Воспоминания | страница 14
Мать знала покойную Варвару Дмитриевну, урожденную Иловайскую, – бывала с отцом на раутах у Цветаевых. Любовалась ею, ужаснулась смерти ее от родов и голосу, обращенному над могилой к вдовцу: «На чаёк с вашей милости!» Об этом она писала в своем дневнике. Она вступила второй женой в дом, в котором еще пахло смертью. Она плохо рассчитала свои силы по отношению к старшей из этих детей и не справилась ни с замкнутым нравом той, ни с горячим нравом своим, оставив в падчерице своей навсегда недобрую память.
Может быть, плохо рассчитала она свои силы и как женщина и жена, нежданно начав страдать от приездов в дом художника, писавшего – по фотографиям, локону, атласному корсажу, по указаниям безутешного мужа – портрет умершей красавицы предшественницы, дух которой еще веял в доме. Может быть, не все удалось утопить в книгах, тетрадях дневника и в рояле, может быть, много ошибок она сделала в доме, куда вошла? Но на брак с человеком на поколение старше, не увлекательным ни наружностью, ни всем складом пожилого уже ученого, не понимавшего музыки – ее главного таланта и страсти, согласилась она из-за желания превозмочь трудом воспитания чужих детей, простой человеческой жизнью – трагизм своей первой любви. Материальных соображений тут не было – она была обеспечена своим отцом. Нелегко получила она и согласие отца на брак с пожилым профессором. Дед наш хотя глубоко уважал отца и его бескорыстный труд по созданию первого в Европе педагогического Музея скульптуры и живо заинтересовался этим Музеем, но не находил основателя его подходящим мужем для своей единственной дочери, для которой он мечтал об ином.
Из дневников матери знаю о случае, когда, приехав к дочери после ее замужества, дед наш застал ее в слезах: с холста на мольберте с прелестной полуулыбкой глаз и рта, с розой у голубого корсажа смотрела в залу своего дома – ушедшая. Помнится, будто наш дед захотел указать мужу дочери на его неделикатность, но дочь удержала его – ведь в своем дневнике она упрекала себя в ревности – «К кому же? К бедным костям на кладбище?..»

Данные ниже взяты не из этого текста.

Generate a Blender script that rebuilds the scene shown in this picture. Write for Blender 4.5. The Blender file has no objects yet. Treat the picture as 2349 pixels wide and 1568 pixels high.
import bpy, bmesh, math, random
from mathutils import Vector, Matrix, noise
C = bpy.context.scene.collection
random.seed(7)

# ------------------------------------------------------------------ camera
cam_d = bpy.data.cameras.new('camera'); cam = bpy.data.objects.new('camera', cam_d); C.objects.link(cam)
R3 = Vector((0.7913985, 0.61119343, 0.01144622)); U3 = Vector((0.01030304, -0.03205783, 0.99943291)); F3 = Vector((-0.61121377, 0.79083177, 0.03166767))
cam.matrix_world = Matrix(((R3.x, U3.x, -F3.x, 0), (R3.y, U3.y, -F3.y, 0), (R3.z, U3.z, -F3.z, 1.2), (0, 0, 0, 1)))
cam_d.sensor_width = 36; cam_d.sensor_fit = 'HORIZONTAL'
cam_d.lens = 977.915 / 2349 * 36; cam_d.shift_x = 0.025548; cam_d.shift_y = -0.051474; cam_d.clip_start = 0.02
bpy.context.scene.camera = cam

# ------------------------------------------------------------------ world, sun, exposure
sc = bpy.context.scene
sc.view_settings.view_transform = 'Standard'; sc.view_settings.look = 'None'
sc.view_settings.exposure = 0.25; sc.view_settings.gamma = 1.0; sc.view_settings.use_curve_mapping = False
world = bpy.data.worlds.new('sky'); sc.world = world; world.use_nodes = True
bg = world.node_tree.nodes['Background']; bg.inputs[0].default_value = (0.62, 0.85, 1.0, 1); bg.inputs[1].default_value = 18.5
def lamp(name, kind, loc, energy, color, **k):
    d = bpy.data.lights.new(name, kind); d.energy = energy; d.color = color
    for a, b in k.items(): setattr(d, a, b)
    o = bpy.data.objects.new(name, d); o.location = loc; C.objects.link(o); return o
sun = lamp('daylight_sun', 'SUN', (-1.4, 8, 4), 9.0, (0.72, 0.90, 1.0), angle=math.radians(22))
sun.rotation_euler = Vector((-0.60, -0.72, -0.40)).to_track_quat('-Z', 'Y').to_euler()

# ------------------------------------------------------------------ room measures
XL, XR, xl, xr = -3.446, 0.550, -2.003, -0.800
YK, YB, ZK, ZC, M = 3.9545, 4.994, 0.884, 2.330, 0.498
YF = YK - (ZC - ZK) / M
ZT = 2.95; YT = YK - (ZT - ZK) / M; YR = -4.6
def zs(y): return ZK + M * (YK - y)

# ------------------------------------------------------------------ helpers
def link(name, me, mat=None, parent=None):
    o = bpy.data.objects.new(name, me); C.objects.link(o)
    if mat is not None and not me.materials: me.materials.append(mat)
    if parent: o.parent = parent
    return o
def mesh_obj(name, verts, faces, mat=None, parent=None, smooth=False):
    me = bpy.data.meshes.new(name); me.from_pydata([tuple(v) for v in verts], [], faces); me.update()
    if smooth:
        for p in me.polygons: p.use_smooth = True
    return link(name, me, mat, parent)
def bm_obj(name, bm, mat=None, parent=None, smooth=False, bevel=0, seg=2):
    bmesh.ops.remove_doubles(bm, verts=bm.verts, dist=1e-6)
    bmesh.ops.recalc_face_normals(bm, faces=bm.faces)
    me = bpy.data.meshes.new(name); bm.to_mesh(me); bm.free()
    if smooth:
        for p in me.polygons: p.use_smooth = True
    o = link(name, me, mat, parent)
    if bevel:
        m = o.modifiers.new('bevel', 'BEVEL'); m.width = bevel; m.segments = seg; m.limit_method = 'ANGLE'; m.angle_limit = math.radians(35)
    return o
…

И портрет был закончен, повешен в зале, вознесен выше голов человеческих, на бессмертную высоту Памяти. И быть может, о ней, угасшей в расцвете, о себе той, семнадцатилетней, о нем, угасшем для нее тоже в расцвете любви, обо всех, кто были, и всех, кто придут и пройдут, – гремели, ниже портрета, но взвиваясь выше него, выше потолка сумеречной вечером залы, Бетховен и Гайдн, Григ и Моцарт, Верди и Шуман, Чайковский, шубертовская неоконченная симфония и Шопен, Шопен… Шопен… Под них мы засыпали. Нередко играла с мамой в четыре руки ее подруга Тоня – синеглазая, красивая, нежная. Их лица были оживленны, музыка полнила дом радостью. Тогда все говорили о пианисте Гофмане. Его имя гремело. На его концерты ломилась вся Москва. Мама не пропускала ни одного. Как драгоценность хранила его портрет с дарственной надписью.